James Cotton is a mortgage specialist at London & Country

“Ignoring the CCJ for a moment, this is a bit of a stretch for Chas and Dave, but should be achievable. With combined income of £43,000, they will need to borrow around 4.25 times this, which is beyond many lenders, but there are those that would consider it. Ultimately, their options will be determined by the circumstances of the County Court Judgement (CCJ).

If Dave’s CCJ was satisfied some time ago (i.e. more than a year or two previously), it should not cause the pair too much of a problem and they should be able get a mainstream deal. If it was more recent however, they may need to turn to a non-conforming mortgage lender.

Needing a non-conforming mortgage shouldn’t make the income stretch any more of a problem as many non-conforming lenders use affordability models. However, the size of Chas and Dave’s deposit will restrict them considerably. Their £10,000 would give them just over 5 per cent of a property worth £180,000, but they will also need to pay Stamp Duty, legal fees and survey fees.

There are currently very few non-conforming mortgage deals available above 90 per cent loan-to-value (LTV) and even fewer that don’t impose large higher lending charges (HLCs). Advantage has a near-prime two-year fix at 6.48 per cent with a £549 fee – available up to 95 per cent LTV with no HLC. This would cost them about £1,145 per month on a £170,000 repayment mortgage over 25 years.

Overall, they should see what effect Dave’s CCJ has on their options – they may decide that they can wait a bit until they are able to get a mainstream mortgage.”

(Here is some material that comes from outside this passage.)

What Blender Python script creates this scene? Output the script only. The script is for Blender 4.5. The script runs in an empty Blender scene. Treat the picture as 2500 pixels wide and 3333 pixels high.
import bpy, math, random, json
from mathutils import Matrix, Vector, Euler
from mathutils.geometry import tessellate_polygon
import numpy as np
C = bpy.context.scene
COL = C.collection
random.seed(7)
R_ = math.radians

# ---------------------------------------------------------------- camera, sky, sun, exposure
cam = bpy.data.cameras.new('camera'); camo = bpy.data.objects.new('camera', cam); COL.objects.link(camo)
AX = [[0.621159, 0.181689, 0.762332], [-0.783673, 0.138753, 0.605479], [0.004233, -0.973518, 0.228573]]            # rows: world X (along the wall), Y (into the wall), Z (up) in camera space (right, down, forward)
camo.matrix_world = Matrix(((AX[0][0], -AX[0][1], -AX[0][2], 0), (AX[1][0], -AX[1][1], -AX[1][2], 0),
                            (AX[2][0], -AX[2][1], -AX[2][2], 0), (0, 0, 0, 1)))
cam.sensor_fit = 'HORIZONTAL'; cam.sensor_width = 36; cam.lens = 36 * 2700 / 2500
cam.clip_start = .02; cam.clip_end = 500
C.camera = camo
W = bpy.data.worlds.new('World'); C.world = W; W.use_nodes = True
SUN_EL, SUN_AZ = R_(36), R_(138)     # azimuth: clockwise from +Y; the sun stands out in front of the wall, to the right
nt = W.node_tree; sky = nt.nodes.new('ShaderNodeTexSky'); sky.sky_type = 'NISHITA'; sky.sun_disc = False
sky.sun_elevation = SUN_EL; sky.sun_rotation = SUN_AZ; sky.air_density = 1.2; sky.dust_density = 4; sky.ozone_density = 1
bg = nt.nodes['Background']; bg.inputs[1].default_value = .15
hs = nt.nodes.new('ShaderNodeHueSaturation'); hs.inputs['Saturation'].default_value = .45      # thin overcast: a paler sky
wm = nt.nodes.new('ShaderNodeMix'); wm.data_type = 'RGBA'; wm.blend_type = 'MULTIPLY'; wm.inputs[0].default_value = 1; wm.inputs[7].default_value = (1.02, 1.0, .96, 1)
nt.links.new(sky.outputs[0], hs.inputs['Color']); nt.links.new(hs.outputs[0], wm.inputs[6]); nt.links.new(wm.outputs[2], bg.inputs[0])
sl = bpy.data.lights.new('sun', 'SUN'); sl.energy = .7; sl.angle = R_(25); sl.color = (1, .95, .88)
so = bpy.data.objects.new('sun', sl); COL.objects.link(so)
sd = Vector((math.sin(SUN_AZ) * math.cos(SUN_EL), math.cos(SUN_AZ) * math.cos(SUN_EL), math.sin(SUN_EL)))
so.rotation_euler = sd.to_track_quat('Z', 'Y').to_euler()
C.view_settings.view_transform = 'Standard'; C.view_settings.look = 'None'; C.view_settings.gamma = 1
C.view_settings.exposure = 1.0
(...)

James Carter is an IFA at Virtue Financial

“Chas and Dave are certainly pushing their limits but Mustn’t Grumble. Lots of lenders are relaxing their criteria towards adverse and, depending on when the CCJ was registered, may ignore this. Assuming they have sufficient for costs and are putting 5 per cent down, then a Northern Rock two-year fixed at 5.19 per cent would fit, with a medium credit score. I understand they are Snooker Loopy and require a third room for their pool table and That Old Piano. I think they need to Stop Dreaming of a £200,000 purchase and look towards the lower end of their scale; perhaps in Margate? They may even be fine with a 100 per cent deal. This would leave them with cash for home improvements and an emergency fund. As always, when friends are buying a property together, they should take into account a future change in situation. If one, for instance, pledges In Sickness And In Health (I Wonder In Whose Arms?), this could have an impact on their purchasing power.”

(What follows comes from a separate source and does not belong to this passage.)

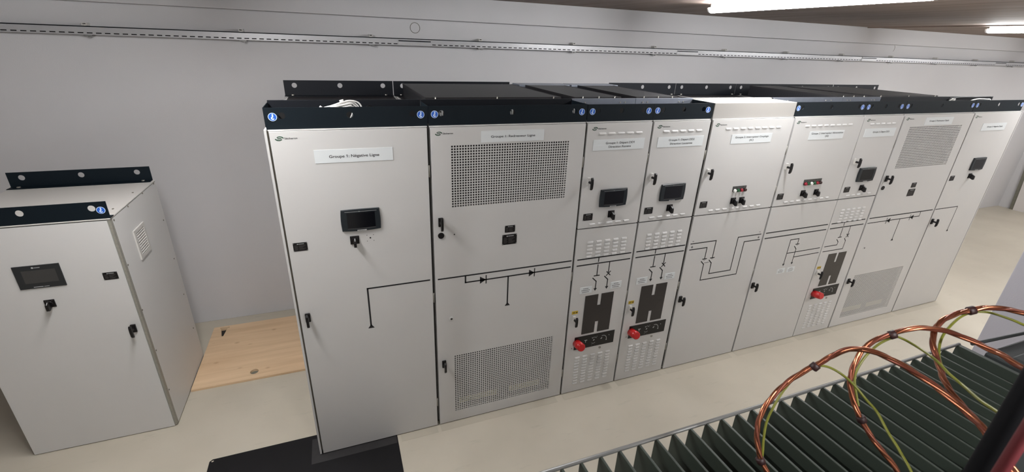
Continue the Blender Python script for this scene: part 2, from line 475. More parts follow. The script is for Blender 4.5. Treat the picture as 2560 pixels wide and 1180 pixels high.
def door(parent, x0, x1, z0, z1, grids=(), louvers=(), name='door', y=0.0):
    mb = MB()
    if not grids:
        mb.box(x0,x1,y,y+0.024,z0,z1)
    else:
        gx0, gx1 = grids[0][0], grids[0][1]
        mb.box(x0,gx0,y,y+0.024,z0,z1); mb.box(gx1,x1,y,y+0.024,z0,z1)
        zs = z0
        for g in sorted(grids, key=lambda g: g[2]):
            mb.box(gx0,gx1,y,y+0.024,zs,g[2]); zs = g[3]
        mb.box(gx0,gx1,y,y+0.024,zs,z1)
    for fn in louvers: fn(mb)
    o = obj(name, mb, ['cab','seal'], parent)
    for g in grids: perforation(parent if False else o, *g, y=y)
    return o
def perforation(parent, x0, x1, z0, z1, nx, nz, fill, y=0.0):
    px, pz = (x1-x0)/nx, (z1-z0)/nz; hx, hz = px*fill/2, pz*fill/2
    mb = MB(); vs = []; fs = []; ms = []
    def V(x, yy, z): vs.append((x,yy,z)); return len(vs)-1
    for i in range(nx):
        for j in range(nz):
            cx, cz = x0+(i+.5)*px, z0+(j+.5)*pz
            o = [V(cx+a*px/2,y,cz+b*pz/2) for a,b in ((-1,-1),(1,-1),(1,1),(-1,1))]
            q = [V(cx+a*hx,y,cz+b*hz) for a,b in ((-1,-1),(1,-1),(1,1),(-1,1))]
            r = [V(cx+a*hx,y+0.002,cz+b*hz) for a,b in ((-1,-1),(1,-1),(1,1),(-1,1))]
            for k in range(4):
                l = (k+1)%4
                fs.append((o[k],o[l],q[l],q[k])); fs.append((q[k],q[l],r[l],r[k]))
    mb.add(vs, fs)
    return obj('perforated_panel', mb, 'cab', parent)

def body(parent, x0, x1, seams=(1.47,), gap=0.017, roof='roof', y1=1.43):
    mb = MB()
    a, b = x0-0.003, x1+0.003
    mb.box(a,a+0.012,0.027,y1,0.03,2.2183); mb.box(b-0.012,b,0.027,y1,0.03,2.2183)
    mb.box(a+0.012,b-0.012,y1-0.01,y1,0.03,2.2183); mb.box(a+0.012,b-0.012,0.027,y1-0.01,0.03,0.04)
    mb.box(a,b,0.010,0.05,2.2025,2.2085)
    mb.box(a,b,0.0255,0.034,2.17,2.2025)
    obj('carcass', mb, 'cab', parent)
    sl = MB()
    for z in seams: sl.box(x0,x1,0.018,0.03,z-0.012,z+0.012)
    sl.box(b+0.0005, x1+gap-0.0035, 0.012, 0.06, 0.03, 2.205)
    sl.box(x0+0.004,x1-0.004,0.010,0.05,0.0045,0.0299)
    obj('seal', sl, 'seal', parent)
    obj('roof_plate', MB().box(a+0.012,b-0.012,0.05,y1-0.01,2.2155,2.2185), roof, parent)
def hinges(parent, x, zs):
    for z in zs:
        obj('hinge', MB().cyl((x,0.0045,z-0.035),(x,0.0045,z+0.035),0.0042,8).box(x-0.006,x+0.002,0.004,0.010,z-0.03,z+0.03), 'profile', parent)

def hook_sticker(parent, cx, cz, y, r=0.0205):
    mb = MB().disc(cx,cz,r,y,1).disc(cx,cz,r*0.87,y-0.0004,0)
    pts = [(0.02,.62),(.10,.48),(.02,.34),(.04,.22),(.08,.10),(.0,-.02),(-.16,-.12),(-.24,-.28),(-.16,-.46),(.02,-.54),(.2,-.48),(.32,-.36)]
    pts = [(p.x,p.y) for p in spline([(a,b,0) for a,b in pts],4)]
    n = len(pts)
    mb.ribbon([(cx+a*r,cz+b*r) for a,b in pts], [r*(0.30 if i < n*0.9 else 0.30*(n-i)/(n*0.1)+0.02) for i in range(n)], y-0.0008, 1)
    mb.disc(cx+0.06*r,cz+0.6*r,r*0.17,y-0.0009,1,12)
    obj('hook_sticker', mb, ['blue','sign'], parent)
YB = 0.020                                      # the band stands this far behind the door faces
def bx(x): return 0.3153+(x-0.3153)*1.00776     # spacing of the band, read off where its holes sit
def lifting_angle(parent, x0, x1, holes, stickers, z0=2.2090, z1=2.3160, y=YB, r=0.0165, zh=2.276, m='navy', flange=0.0):
    mb = MB(); x0, x1 = bx(x0), bx(x1); holes = [bx(h) for h in holes]; stickers = [bx(h) for h in stickers]
    plate_xz(mb, [rect(x0,x1,z0,z1)] + [circ(h,zh,r) for h in holes], y, y+0.004)
    if flange: mb.box(x0,x1,y+0.004,y+flange,z0,z0+0.004)
    o = obj('lifting_angle', mb, m, parent)
    for s in stickers: hook_sticker(o, s, 2.271, y-0.0006)
    return o
def trough(parent, x0, x1, left=True, right=False, back='rear', z1=2.325, y=0.238):
    x0, x1 = bx(x0), bx(x1)
    mb = MB().box(x0,x1,YB+0.0042,y,2.2195,2.2215)
    if left: mb.box(x0,x0+0.003,YB+0.0042,y,2.2215,2.316)
    if right: mb.box(x1-0.003,x1,YB+0.0042,y,2.2215,2.316)
    obj('cable_trough', mb, 'navy', parent)
    bk = MB().box(x0+0.001,x1-0.001,y,y+0.003,2.268,z1).box(x0+0.001,x1-0.001,y,y+0.003,2.2215,2.268,1).box(x0+0.001,x1-0.001,y+0.003,y+0.02,z1-0.003,z1)  # black lower part paints the trough's shade behind the band holes
    o = obj('trough_back', bk, [back, 'blackmatt'], parent)
    s = MB()
    if back != 'zinc': return
    for u in (0.12,0.2,0.75,0.83): s.cyl((x0+(x1-x0)*u,y-0.004,2.300),(x0+(x1-x0)*u,y,2.300),0.005,8)
    obj('screw', s, 'screw', o)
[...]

Alan Lakey is a senior partner at Highclere Financial Services

“Chas and Dave are looking to borrow beyond what the majority of lenders would consider prudent. Clearly there may be issues of affordability here as well as the viability of obtaining finance.

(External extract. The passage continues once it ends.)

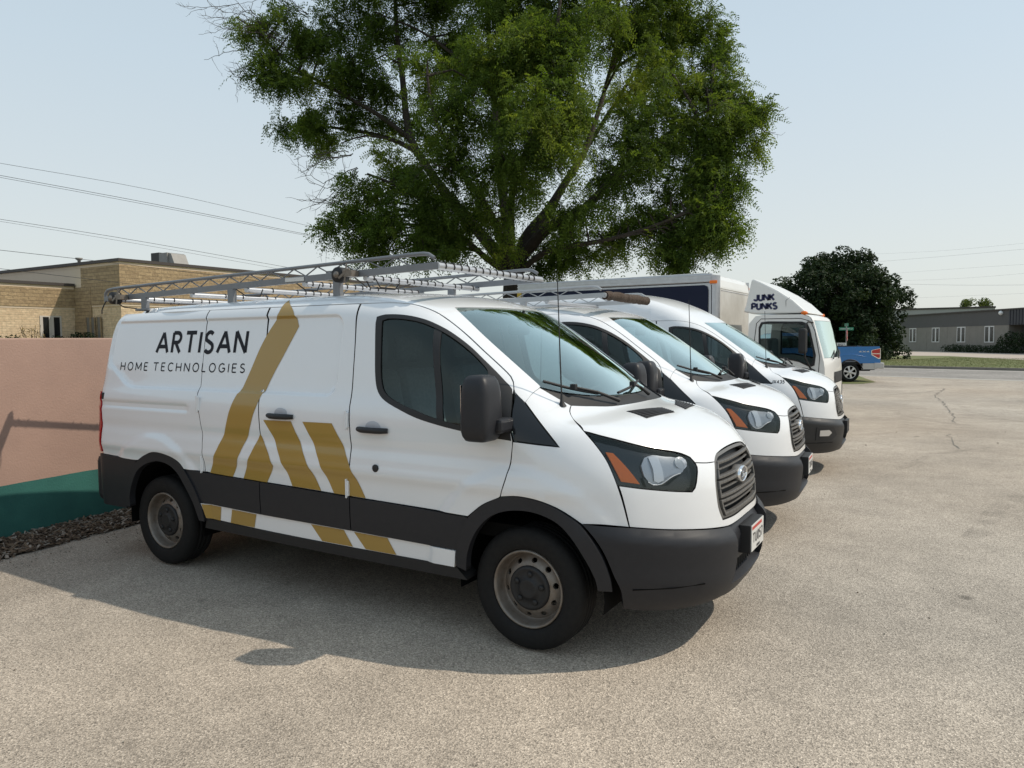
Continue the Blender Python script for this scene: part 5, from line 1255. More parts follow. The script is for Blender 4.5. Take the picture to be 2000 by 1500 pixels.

Apart from Royal Bank of Scotland, no lender will consider a 100 per cent loan due to affordability and the CCJ issue. If we look at the lower figure of £180,000, we see a requirement for a 5 per cent deposit of £9,000, which, with the usual purchase fees of at least £3,300, takes them beyond the £10,000 they have saved.

This suggests that they should be looking at properties in the £150,000 range, which presents a 5 per cent deposit, and with the application fee added allows the fees to be met. If properties are not available at this price range they should wait and save a larger deposit.

I would be considering the Chelsea Building Society which currently offers 5.24 per cent fixed for two years or 5.29 per cent fixed for three years, and will ignore the modest CCJ. As Chas and Dave are first-time buyers (FTBs), I believe a fixed rate is appropriate as it will shield them from likely rate rises. With a combined net monthly income of £2,757, a loan of £142,500 costing £875 per month represents 32 per cent of income and appears to be affordable.

While they do not ‘need’ life assurance I would suggest they each arrange critical illness protection incorporating life cover and, if appropriate, income protection policies.